* BEGIN Data excerpt *

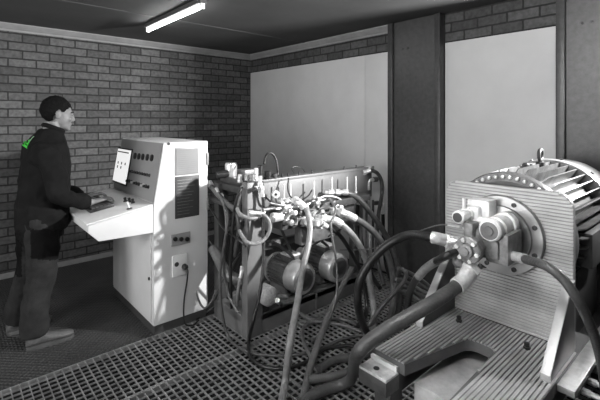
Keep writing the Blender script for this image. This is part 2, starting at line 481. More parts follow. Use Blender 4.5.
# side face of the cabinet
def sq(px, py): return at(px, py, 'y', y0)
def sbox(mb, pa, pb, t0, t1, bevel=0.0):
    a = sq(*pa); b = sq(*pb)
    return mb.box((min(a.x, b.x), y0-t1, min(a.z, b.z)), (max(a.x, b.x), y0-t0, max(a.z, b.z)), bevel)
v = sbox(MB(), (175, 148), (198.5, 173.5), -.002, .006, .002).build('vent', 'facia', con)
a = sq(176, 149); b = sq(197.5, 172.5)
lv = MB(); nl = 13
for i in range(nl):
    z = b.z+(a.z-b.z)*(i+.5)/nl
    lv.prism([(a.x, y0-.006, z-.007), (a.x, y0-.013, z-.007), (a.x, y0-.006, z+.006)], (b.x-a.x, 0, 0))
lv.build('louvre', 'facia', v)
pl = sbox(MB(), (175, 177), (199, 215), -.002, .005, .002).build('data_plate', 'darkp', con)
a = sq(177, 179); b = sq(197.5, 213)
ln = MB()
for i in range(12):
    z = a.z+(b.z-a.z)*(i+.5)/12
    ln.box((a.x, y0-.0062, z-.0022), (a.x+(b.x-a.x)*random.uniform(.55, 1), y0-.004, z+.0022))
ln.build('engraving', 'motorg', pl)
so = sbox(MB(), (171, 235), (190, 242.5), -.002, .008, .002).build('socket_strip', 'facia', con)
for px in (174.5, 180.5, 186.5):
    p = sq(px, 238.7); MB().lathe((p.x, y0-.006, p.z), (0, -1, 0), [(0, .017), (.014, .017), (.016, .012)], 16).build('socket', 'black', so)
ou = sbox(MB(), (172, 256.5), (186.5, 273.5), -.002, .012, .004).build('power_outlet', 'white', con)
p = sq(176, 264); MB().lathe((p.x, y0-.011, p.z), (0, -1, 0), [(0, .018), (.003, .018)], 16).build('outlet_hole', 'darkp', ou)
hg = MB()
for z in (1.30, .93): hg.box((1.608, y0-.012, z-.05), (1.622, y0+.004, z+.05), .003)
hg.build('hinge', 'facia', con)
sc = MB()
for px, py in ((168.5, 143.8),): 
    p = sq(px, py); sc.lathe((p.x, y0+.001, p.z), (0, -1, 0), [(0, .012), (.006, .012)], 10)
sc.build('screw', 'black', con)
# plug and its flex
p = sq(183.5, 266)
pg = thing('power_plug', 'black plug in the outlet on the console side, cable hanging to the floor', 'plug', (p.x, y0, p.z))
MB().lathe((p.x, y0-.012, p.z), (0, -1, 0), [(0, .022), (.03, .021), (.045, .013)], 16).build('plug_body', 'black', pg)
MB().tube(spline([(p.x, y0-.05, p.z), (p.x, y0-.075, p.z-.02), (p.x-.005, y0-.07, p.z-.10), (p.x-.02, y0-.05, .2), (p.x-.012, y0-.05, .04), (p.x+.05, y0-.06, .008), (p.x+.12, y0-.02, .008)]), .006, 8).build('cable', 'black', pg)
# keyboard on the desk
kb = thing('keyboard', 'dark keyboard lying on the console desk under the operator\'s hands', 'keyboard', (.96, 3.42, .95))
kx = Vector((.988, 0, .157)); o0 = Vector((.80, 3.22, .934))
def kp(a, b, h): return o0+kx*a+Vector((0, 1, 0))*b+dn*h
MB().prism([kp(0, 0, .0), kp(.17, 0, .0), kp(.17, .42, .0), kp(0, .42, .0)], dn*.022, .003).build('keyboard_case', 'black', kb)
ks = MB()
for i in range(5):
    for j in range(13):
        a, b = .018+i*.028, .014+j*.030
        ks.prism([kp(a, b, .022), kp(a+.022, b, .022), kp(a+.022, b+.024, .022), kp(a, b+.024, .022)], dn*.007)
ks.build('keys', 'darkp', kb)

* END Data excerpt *

■ **Given task**
Drop the images and repeat the data exactly.

■ **Full response**
Keep writing the Blender script for this image. This is part 2, starting at line 481. More parts follow. Use Blender 4.5.
# side face of the cabinet
def sq(px, py): return at(px, py, 'y', y0)
def sbox(mb, pa, pb, t0, t1, bevel=0.0):
    a = sq(*pa); b = sq(*pb)
    return mb.box((min(a.x, b.x), y0-t1, min(a.z, b.z)), (max(a.x, b.x), y0-t0, max(a.z, b.z)), bevel)
v = sbox(MB(), (175, 148), (198.5, 173.5), -.002, .006, .002).build('vent', 'facia', con)
a = sq(176, 149); b = sq(197.5, 172.5)
lv = MB(); nl = 13
for i in range(nl):
    z = b.z+(a.z-b.z)*(i+.5)/nl
    lv.prism([(a.x, y0-.006, z-.007), (a.x, y0-.013, z-.007), (a.x, y0-.006, z+.006)], (b.x-a.x, 0, 0))
lv.build('louvre', 'facia', v)
pl = sbox(MB(), (175, 177), (199, 215), -.002, .005, .002).build('data_plate', 'darkp', con)
a = sq(177, 179); b = sq(197.5, 213)
ln = MB()
for i in range(12):
    z = a.z+(b.z-a.z)*(i+.5)/12
    ln.box((a.x, y0-.0062, z-.0022), (a.x+(b.x-a.x)*random.uniform(.55, 1), y0-.004, z+.0022))
ln.build('engraving', 'motorg', pl)
so = sbox(MB(), (171, 235), (190, 242.5), -.002, .008, .002).build('socket_strip', 'facia', con)
for px in (174.5, 180.5, 186.5):
    p = sq(px, 238.7); MB().lathe((p.x, y0-.006, p.z), (0, -1, 0), [(0, .017), (.014, .017), (.016, .012)], 16).build('socket', 'black', so)
ou = sbox(MB(), (172, 256.5), (186.5, 273.5), -.002, .012, .004).build('power_outlet', 'white', con)
p = sq(176, 264); MB().lathe((p.x, y0-.011, p.z), (0, -1, 0), [(0, .018), (.003, .018)], 16).build('outlet_hole', 'darkp', ou)
hg = MB()
for z in (1.30, .93): hg.box((1.608, y0-.012, z-.05), (1.622, y0+.004, z+.05), .003)
hg.build('hinge', 'facia', con)
sc = MB()
for px, py in ((168.5, 143.8),): 
    p = sq(px, py); sc.lathe((p.x, y0+.001, p.z), (0, -1, 0), [(0, .012), (.006, .012)], 10)
sc.build('screw', 'black', con)
# plug and its flex
p = sq(183.5, 266)
pg = thing('power_plug', 'black plug in the outlet on the console side, cable hanging to the floor', 'plug', (p.x, y0, p.z))
MB().lathe((p.x, y0-.012, p.z), (0, -1, 0), [(0, .022), (.03, .021), (.045, .013)], 16).build('plug_body', 'black', pg)
MB().tube(spline([(p.x, y0-.05, p.z), (p.x, y0-.075, p.z-.02), (p.x-.005, y0-.07, p.z-.10), (p.x-.02, y0-.05, .2), (p.x-.012, y0-.05, .04), (p.x+.05, y0-.06, .008), (p.x+.12, y0-.02, .008)]), .006, 8).build('cable', 'black', pg)
# keyboard on the desk
kb = thing('keyboard', 'dark keyboard lying on the console desk under the operator\'s hands', 'keyboard', (.96, 3.42, .95))
kx = Vector((.988, 0, .157)); o0 = Vector((.80, 3.22, .934))
def kp(a, b, h): return o0+kx*a+Vector((0, 1, 0))*b+dn*h
MB().prism([kp(0, 0, .0), kp(.17, 0, .0), kp(.17, .42, .0), kp(0, .42, .0)], dn*.022, .003).build('keyboard_case', 'black', kb)
ks = MB()
for i in range(5):
    for j in range(13):
        a, b = .018+i*.028, .014+j*.030
        ks.prism([kp(a, b, .022), kp(a+.022, b, .022), kp(a+.022, b+.024, .022), kp(a, b+.024, .022)], dn*.007)
ks.build('keys', 'darkp', kb)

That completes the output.